Exercise directions: Search the data for the word "that" and copy every line where it occurs.

Provided material:
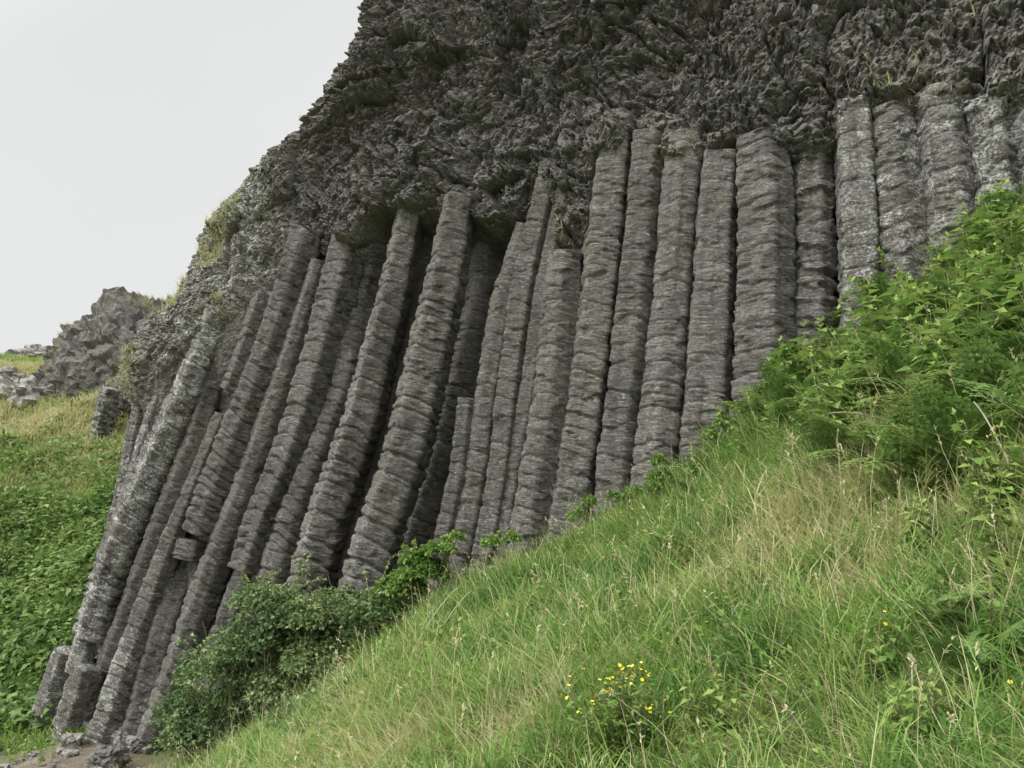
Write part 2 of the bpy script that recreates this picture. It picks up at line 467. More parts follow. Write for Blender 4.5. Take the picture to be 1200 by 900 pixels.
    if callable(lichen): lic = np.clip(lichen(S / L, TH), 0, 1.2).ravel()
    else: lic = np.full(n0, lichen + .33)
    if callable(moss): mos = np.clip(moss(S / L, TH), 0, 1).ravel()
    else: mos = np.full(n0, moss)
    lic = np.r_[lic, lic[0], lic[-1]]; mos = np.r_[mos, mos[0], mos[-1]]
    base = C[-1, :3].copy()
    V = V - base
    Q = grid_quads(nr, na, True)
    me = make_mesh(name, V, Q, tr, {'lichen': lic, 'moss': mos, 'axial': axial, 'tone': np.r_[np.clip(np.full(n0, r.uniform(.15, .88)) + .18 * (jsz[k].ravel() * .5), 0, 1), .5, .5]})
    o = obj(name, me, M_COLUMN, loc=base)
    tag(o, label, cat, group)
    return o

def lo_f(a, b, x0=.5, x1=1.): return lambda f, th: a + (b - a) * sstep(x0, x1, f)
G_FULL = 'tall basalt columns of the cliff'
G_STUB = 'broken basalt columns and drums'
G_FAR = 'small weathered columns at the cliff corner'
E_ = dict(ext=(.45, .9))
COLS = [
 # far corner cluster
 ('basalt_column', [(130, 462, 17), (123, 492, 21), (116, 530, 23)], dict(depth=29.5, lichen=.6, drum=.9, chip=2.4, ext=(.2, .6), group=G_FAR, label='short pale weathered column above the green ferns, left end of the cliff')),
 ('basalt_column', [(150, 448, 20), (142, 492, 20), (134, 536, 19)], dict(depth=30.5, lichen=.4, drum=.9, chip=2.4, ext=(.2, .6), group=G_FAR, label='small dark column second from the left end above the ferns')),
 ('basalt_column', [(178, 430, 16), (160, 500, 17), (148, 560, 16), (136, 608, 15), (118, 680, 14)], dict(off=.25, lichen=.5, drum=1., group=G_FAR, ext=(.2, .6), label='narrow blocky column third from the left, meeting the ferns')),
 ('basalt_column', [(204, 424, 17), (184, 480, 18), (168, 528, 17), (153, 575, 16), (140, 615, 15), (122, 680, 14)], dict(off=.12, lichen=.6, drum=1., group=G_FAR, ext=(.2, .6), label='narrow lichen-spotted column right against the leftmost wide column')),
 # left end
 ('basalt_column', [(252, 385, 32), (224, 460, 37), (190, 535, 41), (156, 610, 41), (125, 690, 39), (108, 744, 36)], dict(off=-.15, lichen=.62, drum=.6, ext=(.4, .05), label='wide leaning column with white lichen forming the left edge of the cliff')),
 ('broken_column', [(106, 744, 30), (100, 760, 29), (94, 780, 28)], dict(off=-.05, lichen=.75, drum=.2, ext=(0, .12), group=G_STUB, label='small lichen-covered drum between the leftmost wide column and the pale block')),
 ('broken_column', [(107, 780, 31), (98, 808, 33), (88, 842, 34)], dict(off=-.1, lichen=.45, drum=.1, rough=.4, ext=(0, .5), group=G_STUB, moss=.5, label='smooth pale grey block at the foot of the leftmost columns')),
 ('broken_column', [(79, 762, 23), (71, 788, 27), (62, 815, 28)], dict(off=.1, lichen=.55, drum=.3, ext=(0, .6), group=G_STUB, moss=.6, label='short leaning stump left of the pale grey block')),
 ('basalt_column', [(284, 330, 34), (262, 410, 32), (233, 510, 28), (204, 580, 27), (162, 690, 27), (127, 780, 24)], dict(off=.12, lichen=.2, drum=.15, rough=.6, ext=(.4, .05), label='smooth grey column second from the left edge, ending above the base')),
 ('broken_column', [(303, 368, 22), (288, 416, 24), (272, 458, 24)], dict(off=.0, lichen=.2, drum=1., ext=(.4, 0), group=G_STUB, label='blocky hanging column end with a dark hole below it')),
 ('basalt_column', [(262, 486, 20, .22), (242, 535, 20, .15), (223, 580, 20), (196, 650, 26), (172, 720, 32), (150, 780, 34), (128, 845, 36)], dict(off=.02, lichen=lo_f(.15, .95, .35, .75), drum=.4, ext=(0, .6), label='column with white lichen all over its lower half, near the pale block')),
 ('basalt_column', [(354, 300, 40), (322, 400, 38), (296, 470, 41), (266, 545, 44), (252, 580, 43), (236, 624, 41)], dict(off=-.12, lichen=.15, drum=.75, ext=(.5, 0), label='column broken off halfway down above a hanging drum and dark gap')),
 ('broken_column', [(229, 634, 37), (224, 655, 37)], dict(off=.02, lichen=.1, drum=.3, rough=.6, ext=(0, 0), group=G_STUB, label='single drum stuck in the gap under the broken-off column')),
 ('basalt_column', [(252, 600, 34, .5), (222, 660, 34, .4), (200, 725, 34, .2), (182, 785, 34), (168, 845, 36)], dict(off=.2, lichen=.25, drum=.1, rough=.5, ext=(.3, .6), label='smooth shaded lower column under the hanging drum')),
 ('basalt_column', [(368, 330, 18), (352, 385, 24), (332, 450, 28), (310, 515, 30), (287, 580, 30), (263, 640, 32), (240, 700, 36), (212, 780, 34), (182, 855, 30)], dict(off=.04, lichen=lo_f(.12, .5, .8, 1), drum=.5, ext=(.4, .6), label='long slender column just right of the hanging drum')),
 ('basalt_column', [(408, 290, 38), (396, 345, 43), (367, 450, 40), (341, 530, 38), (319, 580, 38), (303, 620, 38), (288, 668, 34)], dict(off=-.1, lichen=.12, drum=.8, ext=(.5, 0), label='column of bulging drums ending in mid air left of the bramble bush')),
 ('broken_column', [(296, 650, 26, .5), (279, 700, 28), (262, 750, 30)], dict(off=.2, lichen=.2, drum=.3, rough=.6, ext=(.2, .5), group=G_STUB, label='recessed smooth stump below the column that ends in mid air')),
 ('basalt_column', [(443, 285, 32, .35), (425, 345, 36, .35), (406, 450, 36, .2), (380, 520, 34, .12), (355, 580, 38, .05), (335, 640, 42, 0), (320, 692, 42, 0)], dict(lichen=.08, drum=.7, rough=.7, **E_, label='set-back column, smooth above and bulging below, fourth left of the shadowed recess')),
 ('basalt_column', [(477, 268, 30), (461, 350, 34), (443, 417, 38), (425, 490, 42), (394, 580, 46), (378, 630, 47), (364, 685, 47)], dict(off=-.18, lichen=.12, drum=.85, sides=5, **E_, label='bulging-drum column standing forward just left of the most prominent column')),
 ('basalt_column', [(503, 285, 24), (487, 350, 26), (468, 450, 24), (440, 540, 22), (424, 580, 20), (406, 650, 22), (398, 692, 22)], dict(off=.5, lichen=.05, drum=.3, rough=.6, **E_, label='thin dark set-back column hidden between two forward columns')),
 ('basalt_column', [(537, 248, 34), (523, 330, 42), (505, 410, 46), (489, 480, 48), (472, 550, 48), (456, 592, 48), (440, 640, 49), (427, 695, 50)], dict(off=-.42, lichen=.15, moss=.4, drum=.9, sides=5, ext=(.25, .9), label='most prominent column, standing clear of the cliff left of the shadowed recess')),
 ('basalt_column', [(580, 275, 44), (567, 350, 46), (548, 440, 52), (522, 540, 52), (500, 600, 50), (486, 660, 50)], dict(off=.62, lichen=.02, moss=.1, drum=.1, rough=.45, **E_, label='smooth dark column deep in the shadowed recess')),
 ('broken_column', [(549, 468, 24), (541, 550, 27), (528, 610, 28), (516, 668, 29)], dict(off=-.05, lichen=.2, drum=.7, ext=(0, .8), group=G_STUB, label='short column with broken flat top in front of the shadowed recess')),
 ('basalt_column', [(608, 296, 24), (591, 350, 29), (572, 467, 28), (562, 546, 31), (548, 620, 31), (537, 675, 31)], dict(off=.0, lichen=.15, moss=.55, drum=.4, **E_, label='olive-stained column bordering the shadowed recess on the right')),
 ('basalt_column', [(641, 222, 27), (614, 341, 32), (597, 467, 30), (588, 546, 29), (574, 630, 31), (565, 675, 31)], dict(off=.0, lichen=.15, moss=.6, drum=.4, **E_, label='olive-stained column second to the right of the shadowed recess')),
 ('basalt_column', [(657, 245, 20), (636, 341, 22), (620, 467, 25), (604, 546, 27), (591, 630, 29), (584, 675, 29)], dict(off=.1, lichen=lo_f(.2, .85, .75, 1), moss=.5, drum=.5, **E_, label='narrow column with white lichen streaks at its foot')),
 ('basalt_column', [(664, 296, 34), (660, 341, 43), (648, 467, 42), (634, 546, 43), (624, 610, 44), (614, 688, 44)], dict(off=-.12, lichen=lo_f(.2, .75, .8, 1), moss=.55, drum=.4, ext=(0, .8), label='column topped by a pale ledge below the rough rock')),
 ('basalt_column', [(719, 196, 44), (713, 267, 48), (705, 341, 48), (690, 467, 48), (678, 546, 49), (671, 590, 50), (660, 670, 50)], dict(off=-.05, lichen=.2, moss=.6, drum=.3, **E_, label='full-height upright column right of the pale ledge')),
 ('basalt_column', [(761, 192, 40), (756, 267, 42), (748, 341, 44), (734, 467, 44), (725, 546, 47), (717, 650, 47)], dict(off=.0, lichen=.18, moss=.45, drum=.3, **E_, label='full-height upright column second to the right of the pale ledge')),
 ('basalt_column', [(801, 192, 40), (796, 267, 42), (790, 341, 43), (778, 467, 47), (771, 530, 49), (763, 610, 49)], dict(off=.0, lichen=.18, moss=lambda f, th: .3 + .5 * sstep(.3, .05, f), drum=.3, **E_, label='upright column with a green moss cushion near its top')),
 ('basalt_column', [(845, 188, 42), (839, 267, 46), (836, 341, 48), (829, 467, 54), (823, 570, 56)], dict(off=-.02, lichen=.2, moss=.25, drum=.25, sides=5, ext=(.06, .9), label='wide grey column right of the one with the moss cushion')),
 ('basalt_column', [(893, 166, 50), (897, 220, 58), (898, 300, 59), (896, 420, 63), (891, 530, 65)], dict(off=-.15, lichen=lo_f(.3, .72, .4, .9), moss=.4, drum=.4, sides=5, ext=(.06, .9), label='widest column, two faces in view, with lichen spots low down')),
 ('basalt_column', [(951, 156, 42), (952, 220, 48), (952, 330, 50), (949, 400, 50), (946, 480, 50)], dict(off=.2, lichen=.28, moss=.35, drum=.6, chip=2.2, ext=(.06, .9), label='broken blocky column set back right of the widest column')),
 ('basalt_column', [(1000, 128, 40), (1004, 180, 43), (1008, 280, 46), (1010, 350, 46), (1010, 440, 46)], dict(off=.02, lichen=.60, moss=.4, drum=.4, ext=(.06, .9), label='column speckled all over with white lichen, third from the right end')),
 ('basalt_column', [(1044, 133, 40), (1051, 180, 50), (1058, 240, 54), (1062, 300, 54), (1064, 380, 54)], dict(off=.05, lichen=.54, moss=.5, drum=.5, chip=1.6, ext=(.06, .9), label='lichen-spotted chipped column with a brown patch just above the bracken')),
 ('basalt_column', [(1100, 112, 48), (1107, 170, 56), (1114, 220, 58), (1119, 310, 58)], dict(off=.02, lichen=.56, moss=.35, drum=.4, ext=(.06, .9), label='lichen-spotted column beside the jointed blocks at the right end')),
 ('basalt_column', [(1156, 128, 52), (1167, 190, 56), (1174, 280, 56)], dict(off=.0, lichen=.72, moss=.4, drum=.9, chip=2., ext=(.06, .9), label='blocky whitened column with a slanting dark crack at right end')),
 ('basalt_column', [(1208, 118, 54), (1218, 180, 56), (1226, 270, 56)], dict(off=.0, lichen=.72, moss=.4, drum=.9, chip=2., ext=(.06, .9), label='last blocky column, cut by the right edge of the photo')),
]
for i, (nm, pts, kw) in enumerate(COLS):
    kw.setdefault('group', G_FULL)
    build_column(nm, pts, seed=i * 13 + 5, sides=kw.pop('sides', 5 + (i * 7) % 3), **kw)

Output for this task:
Write part 2 of the bpy script that recreates this picture. It picks up at line 467. More parts follow. Write for Blender 4.5. Take the picture to be 1200 by 900 pixels.
 ('broken_column', [(296, 650, 26, .5), (279, 700, 28), (262, 750, 30)], dict(off=.2, lichen=.2, drum=.3, rough=.6, ext=(.2, .5), group=G_STUB, label='recessed smooth stump below the column that ends in mid air')),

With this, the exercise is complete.